В то время художественный мир был гораздо уже, чем сейчас.
Да. И жилье было дешевле. Тогда мы могли жить в районах, которые сейчас никому из нас не по карману. У нас было свое окружение, свои сообщества. Сейчас нечто подобное есть в Бруклине.
Некоторых из упомянутых художников сейчас относят к минималистам, других – к концептуалистам, кого-то еще – к пост-минималистам. Но между этими группами нет жестких границ – а вот художники исторического авангарда были более целостной группой и издавали свои манифесты. Выходит, в те годы манифесты уже остались в прошлом?
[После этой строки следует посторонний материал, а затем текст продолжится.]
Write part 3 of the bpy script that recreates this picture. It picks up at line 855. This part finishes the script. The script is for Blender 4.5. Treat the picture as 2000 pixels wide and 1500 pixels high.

Конечно. Манифесты казались чем-то европейским и старомодным! И Дон Джадд, и Сол, и Рейнхардт, и Роберт Моррис, и Боб Смитсон – все они писали об искусстве. Но ведь это совсем другое дело – когда художник пишет некий эзотерический критический текст. Наверное, именно эти тексты и пришли на смену манифестам. У концептуалистов текст приобрел гораздо большее значение. Например, «Параграфы о концептуальном искусстве» Сола. Сол называл себя концептуалистом с маленькой буквы, потому что он создавал объекты, а Карл Андре и вовсе не хотел называться концептуалистом – но при этом все мы понимали, что у нас есть нечто общее. Я жила с Сетом Зигелаубом, когда он начал издавать книги художников и делать выставки в виде каталогов.